-- BEGIN --
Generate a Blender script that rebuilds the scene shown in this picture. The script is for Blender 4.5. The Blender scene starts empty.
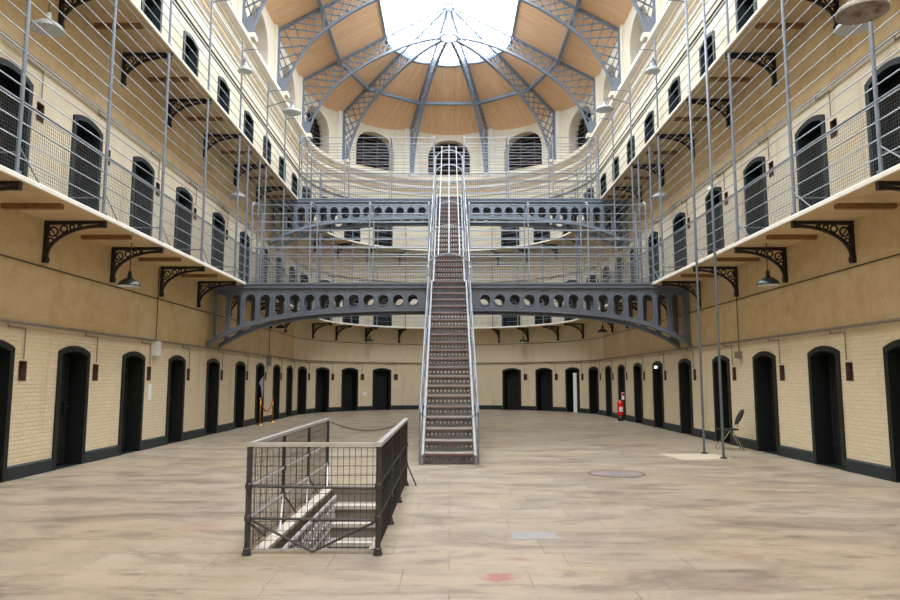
import bpy, math, random
from math import sin, cos, pi, sqrt, radians, atan2, hypot
from mathutils import Vector, Matrix
random.seed(7)
S = bpy.context.scene
COL = S.collection

# ------------------------------------------------------------------ place
R = 7.05          # half width of the hall and radius of the apse
YC = 32.0         # centre of the apse
YB = -7.0         # wall behind the camera
L = YC - YB
G1, G2 = 4.43, 8.7  # walkway levels
OV = 1.1          # walkway overhang
RE = R - OV

def pos(t, d=0.0, z=0.0):
    if t <= L:
        return Vector((-R + d, YB + t, z))
    f = (t - L) / R
    if f <= pi:
        return Vector((-(R - d) * cos(f), YC + (R - d) * sin(f), z))
    return Vector((R - d, YC - (t - L - pi * R), z))

def ang(t):
    if t <= L: return pi / 2
    f = (t - L) / R
    if f <= pi: return pi / 2 - f
    return -pi / 2

def tL(y): return y - YB
def tR(y): return L + pi * R + (YC - y)
def tA(deg): return L + R * radians(90 + deg)   # negative = left of the axis
T_END = 2 * L + pi * R

# ------------------------------------------------------------------ mesh builder
class MB:
    def __init__(s): s.v = []; s.f = []; s.uv = None; s.mi = []; s.cur = 0
    def vert(s, p): s.v.append(tuple(p)); return len(s.v) - 1
    def face(s, idx): s.f.append(tuple(idx)); s.mi.append(s.cur)
    def quad(s, a, b, c, d):
        n = len(s.v); s.v += [tuple(a), tuple(b), tuple(c), tuple(d)]; s.face((n, n+1, n+2, n+3))
    def poly(s, pts):
        n = len(s.v); s.v += [tuple(p) for p in pts]; s.face(range(n, n + len(pts)))
    def box(s, lo, hi):
        x0, y0, z0 = lo; x1, y1, z1 = hi
        n = len(s.v)
        s.v += [(x0,y0,z0),(x1,y0,z0),(x1,y1,z0),(x0,y1,z0),(x0,y0,z1),(x1,y0,z1),(x1,y1,z1),(x0,y1,z1)]
        for q in ((0,3,2,1),(4,5,6,7),(0,1,5,4),(1,2,6,5),(2,3,7,6),(3,0,4,7)): s.face([n+i for i in q])
    def tube(s, pts, r, n=6, closed=False, caps=True, r2=None):
        pts = [Vector(p) for p in pts]; m = len(pts); base = len(s.v)
        up = None
        for i, p in enumerate(pts):
            if closed: d = pts[(i+1) % m] - pts[i-1]
            else: d = pts[min(i+1, m-1)] - pts[max(i-1, 0)]
            d.normalize()
            if up is None:
                up = Vector((0,0,1)) if abs(d.z) < .9 else Vector((1,0,0))
            a = up - d * up.dot(d)
            if a.length < 1e-4: a = Vector((1,0,0)) - d * d.x
            a.normalize(); up = a; b = d.cross(a)
            rr = r if r2 is None else r + (r2 - r) * i / (m - 1)
            for k in range(n):
                w = 2 * pi * (k + .5) / n
                s.v.append(tuple(p + a * (cos(w) * rr) + b * (sin(w) * rr)))
        for i in range(m if closed else m - 1):
            j = (i + 1) % m
            for k in range(n):
                l = (k + 1) % n
                s.face((base+i*n+k, base+i*n+l, base+j*n+l, base+j*n+k))
        if caps and not closed:
            s.face([base + k for k in range(n)][::-1]); s.face([base + (m-1)*n + k for k in range(n)])
    def sweep(s, pts, lat, w, h):
        """rectangular section along a planar path; lat = lateral unit vector"""
        pts = [Vector(p) for p in pts]; lat = Vector(lat).normalized(); base = len(s.v); m = len(pts)
        for i, p in enumerate(pts):
            d = (pts[min(i+1, m-1)] - pts[max(i-1, 0)]).normalized()
            nrm = d.cross(lat).normalized()
            for (a, b) in ((-1,-1),(1,-1),(1,1),(-1,1)):
                s.v.append(tuple(p + lat * (a*w/2) + nrm * (b*h/2)))
        for i in range(m - 1):
            for k in range(4):
                l = (k+1) % 4
                s.face((base+i*4+k, base+i*4+l, base+i*4+4+l, base+i*4+4+k))
        s.face((base+3, base+2, base+1, base)); e = base + (m-1)*4; s.face((e, e+1, e+2, e+3))
    def lathe(s, prof, c=(0,0,0), n=20):
        base = len(s.v); c = Vector(c)
        for (r, z) in prof:
            for k in range(n):
                w = 2*pi*k/n; s.v.append((c.x + r*cos(w), c.y + r*sin(w), c.z + z))
        for i in range(len(prof)-1):
            for k in range(n):
                l = (k+1) % n
                s.face((base+i*n+k, base+i*n+l, base+(i+1)*n+l, base+(i+1)*n+k))
    def prism(s, poly, fn, a, b):
        """poly 2-D (u,v); fn(u,v,w)->point; extruded w from a to b"""
        n = len(s.v); m = len(poly)
        s.v += [tuple(fn(u, v, a)) for u, v in poly] + [tuple(fn(u, v, b)) for u, v in poly]
        s.face(range(n + m - 1, n - 1, -1)); s.face(range(n + m, n + 2*m))
        for i in range(m):
            j = (i+1) % m; s.face((n+i, n+j, n+m+j, n+m+i))
    def build(s, name, mat, parent=None, smooth=False, uvs=None):
        me = bpy.data.meshes.new(name)
        me.from_pydata(s.v, [], s.f)
        mats = mat if isinstance(mat, (list, tuple)) else [mat]
        for m in mats: me.materials.append(m)
        if len(mats) > 1:
            me.polygons.foreach_set('material_index', s.mi)
        if uvs:
            ul = me.uv_layers.new(name='UVMap')
            for lp in me.loops: ul.data[lp.index].uv = uvs[lp.vertex_index]
        if smooth: me.polygons.foreach_set('use_smooth', [True] * len(me.polygons))
        me.update()
        o = bpy.data.objects.new(name, me); COL.objects.link(o)
        if parent: o.parent = parent
        return o

def tag(o, label=None, cat=None, group=None, kind=None):
    if label: o['label'] = label
    if cat: o['category'] = cat
    if group: o['group'] = group
    if kind: o['kind'] = kind
    return o

def empty(name, loc=(0,0,0), rz=0.0, label=None, cat=None, group=None, kind=None):
    o = bpy.data.objects.new(name, None); COL.objects.link(o)
    o.location = loc; o.rotation_euler = (0, 0, rz); o.empty_display_size = .2
    return tag(o, label, cat, group, kind)

KIDS = {}
def kids_of(o):
    return [c for c in bpy.data.objects if c.parent is o]
def copy_tree(o, loc, rz=0.0, parent=None, kids=None):
    c = o.copy(); COL.objects.link(c); c.parent = parent
    if parent is None:
        c.location = loc; c.rotation_euler = (0, 0, rz)
    for k in KIDS.setdefault(o.name, kids_of(o)):
        copy_tree(k, None, 0, c)
    return c

# ------------------------------------------------------------------ materials
def srgb(r, g, b):
    def f(c):
        c /= 255.0
        return c / 12.92 if c <= .04045 else ((c + .055) / 1.055) ** 2.4
    return (f(r), f(g), f(b), 1)

def newmat(name):
    m = bpy.data.materials.new(name); m.use_nodes = True
    nt = m.node_tree; nt.nodes.clear()
    out = nt.nodes.new('ShaderNodeOutputMaterial'); p = nt.nodes.new('ShaderNodeBsdfPrincipled')
    nt.links.new(p.outputs[0], out.inputs[0])
    return m, nt, p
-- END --
▸ Stated goal
Retype everything in the material word for word, minus pictures.

▸ Result for this task
Generate a Blender script that rebuilds the scene shown in this picture. The script is for Blender 4.5. The Blender scene starts empty.
import bpy, math, random
from math import sin, cos, pi, sqrt, radians, atan2, hypot
from mathutils import Vector, Matrix
random.seed(7)
S = bpy.context.scene
COL = S.collection

# ------------------------------------------------------------------ place
R = 7.05          # half width of the hall and radius of the apse
YC = 32.0         # centre of the apse
YB = -7.0         # wall behind the camera
L = YC - YB
G1, G2 = 4.43, 8.7  # walkway levels
OV = 1.1          # walkway overhang
RE = R - OV

def pos(t, d=0.0, z=0.0):
    if t <= L:
        return Vector((-R + d, YB + t, z))
    f = (t - L) / R
    if f <= pi:
        return Vector((-(R - d) * cos(f), YC + (R - d) * sin(f), z))
    return Vector((R - d, YC - (t - L - pi * R), z))

def ang(t):
    if t <= L: return pi / 2
    f = (t - L) / R
    if f <= pi: return pi / 2 - f
    return -pi / 2

def tL(y): return y - YB
def tR(y): return L + pi * R + (YC - y)
def tA(deg): return L + R * radians(90 + deg)   # negative = left of the axis
T_END = 2 * L + pi * R

# ------------------------------------------------------------------ mesh builder
class MB:
    def __init__(s): s.v = []; s.f = []; s.uv = None; s.mi = []; s.cur = 0
    def vert(s, p): s.v.append(tuple(p)); return len(s.v) - 1
    def face(s, idx): s.f.append(tuple(idx)); s.mi.append(s.cur)
    def quad(s, a, b, c, d):
        n = len(s.v); s.v += [tuple(a), tuple(b), tuple(c), tuple(d)]; s.face((n, n+1, n+2, n+3))
    def poly(s, pts):
        n = len(s.v); s.v += [tuple(p) for p in pts]; s.face(range(n, n + len(pts)))
    def box(s, lo, hi):
        x0, y0, z0 = lo; x1, y1, z1 = hi
        n = len(s.v)
        s.v += [(x0,y0,z0),(x1,y0,z0),(x1,y1,z0),(x0,y1,z0),(x0,y0,z1),(x1,y0,z1),(x1,y1,z1),(x0,y1,z1)]
        for q in ((0,3,2,1),(4,5,6,7),(0,1,5,4),(1,2,6,5),(2,3,7,6),(3,0,4,7)): s.face([n+i for i in q])
    def tube(s, pts, r, n=6, closed=False, caps=True, r2=None):
        pts = [Vector(p) for p in pts]; m = len(pts); base = len(s.v)
        up = None
        for i, p in enumerate(pts):
            if closed: d = pts[(i+1) % m] - pts[i-1]
            else: d = pts[min(i+1, m-1)] - pts[max(i-1, 0)]
            d.normalize()
            if up is None:
                up = Vector((0,0,1)) if abs(d.z) < .9 else Vector((1,0,0))
            a = up - d * up.dot(d)
            if a.length < 1e-4: a = Vector((1,0,0)) - d * d.x
            a.normalize(); up = a; b = d.cross(a)
            rr = r if r2 is None else r + (r2 - r) * i / (m - 1)
            for k in range(n):
                w = 2 * pi * (k + .5) / n
                s.v.append(tuple(p + a * (cos(w) * rr) + b * (sin(w) * rr)))
        for i in range(m if closed else m - 1):
            j = (i + 1) % m
            for k in range(n):
                l = (k + 1) % n
                s.face((base+i*n+k, base+i*n+l, base+j*n+l, base+j*n+k))
        if caps and not closed:
            s.face([base + k for k in range(n)][::-1]); s.face([base + (m-1)*n + k for k in range(n)])
    def sweep(s, pts, lat, w, h):
        """rectangular section along a planar path; lat = lateral unit vector"""
        pts = [Vector(p) for p in pts]; lat = Vector(lat).normalized(); base = len(s.v); m = len(pts)
        for i, p in enumerate(pts):
            d = (pts[min(i+1, m-1)] - pts[max(i-1, 0)]).normalized()
            nrm = d.cross(lat).normalized()
            for (a, b) in ((-1,-1),(1,-1),(1,1),(-1,1)):
                s.v.append(tuple(p + lat * (a*w/2) + nrm * (b*h/2)))
        for i in range(m - 1):
            for k in range(4):
                l = (k+1) % 4
                s.face((base+i*4+k, base+i*4+l, base+i*4+4+l, base+i*4+4+k))
        s.face((base+3, base+2, base+1, base)); e = base + (m-1)*4; s.face((e, e+1, e+2, e+3))
    def lathe(s, prof, c=(0,0,0), n=20):
        base = len(s.v); c = Vector(c)
        for (r, z) in prof:
            for k in range(n):
                w = 2*pi*k/n; s.v.append((c.x + r*cos(w), c.y + r*sin(w), c.z + z))
        for i in range(len(prof)-1):
            for k in range(n):
                l = (k+1) % n
                s.face((base+i*n+k, base+i*n+l, base+(i+1)*n+l, base+(i+1)*n+k))
    def prism(s, poly, fn, a, b):
        """poly 2-D (u,v); fn(u,v,w)->point; extruded w from a to b"""
        n = len(s.v); m = len(poly)
        s.v += [tuple(fn(u, v, a)) for u, v in poly] + [tuple(fn(u, v, b)) for u, v in poly]
        s.face(range(n + m - 1, n - 1, -1)); s.face(range(n + m, n + 2*m))
        for i in range(m):
            j = (i+1) % m; s.face((n+i, n+j, n+m+j, n+m+i))
    def build(s, name, mat, parent=None, smooth=False, uvs=None):
        me = bpy.data.meshes.new(name)
        me.from_pydata(s.v, [], s.f)
        mats = mat if isinstance(mat, (list, tuple)) else [mat]
        for m in mats: me.materials.append(m)
        if len(mats) > 1:
            me.polygons.foreach_set('material_index', s.mi)
        if uvs:
            ul = me.uv_layers.new(name='UVMap')
            for lp in me.loops: ul.data[lp.index].uv = uvs[lp.vertex_index]
        if smooth: me.polygons.foreach_set('use_smooth', [True] * len(me.polygons))
        me.update()
        o = bpy.data.objects.new(name, me); COL.objects.link(o)
        if parent: o.parent = parent
        return o

def tag(o, label=None, cat=None, group=None, kind=None):
    if label: o['label'] = label
    if cat: o['category'] = cat
    if group: o['group'] = group
    if kind: o['kind'] = kind
    return o

def empty(name, loc=(0,0,0), rz=0.0, label=None, cat=None, group=None, kind=None):
    o = bpy.data.objects.new(name, None); COL.objects.link(o)
    o.location = loc; o.rotation_euler = (0, 0, rz); o.empty_display_size = .2
    return tag(o, label, cat, group, kind)

KIDS = {}
def kids_of(o):
    return [c for c in bpy.data.objects if c.parent is o]
def copy_tree(o, loc, rz=0.0, parent=None, kids=None):
    c = o.copy(); COL.objects.link(c); c.parent = parent
    if parent is None:
        c.location = loc; c.rotation_euler = (0, 0, rz)
    for k in KIDS.setdefault(o.name, kids_of(o)):
        copy_tree(k, None, 0, c)
    return c

# ------------------------------------------------------------------ materials
def srgb(r, g, b):
    def f(c):
        c /= 255.0
        return c / 12.92 if c <= .04045 else ((c + .055) / 1.055) ** 2.4
    return (f(r), f(g), f(b), 1)

def newmat(name):
    m = bpy.data.materials.new(name); m.use_nodes = True
    nt = m.node_tree; nt.nodes.clear()
    out = nt.nodes.new('ShaderNodeOutputMaterial'); p = nt.nodes.new('ShaderNodeBsdfPrincipled')
    nt.links.new(p.outputs[0], out.inputs[0])
    return m, nt, p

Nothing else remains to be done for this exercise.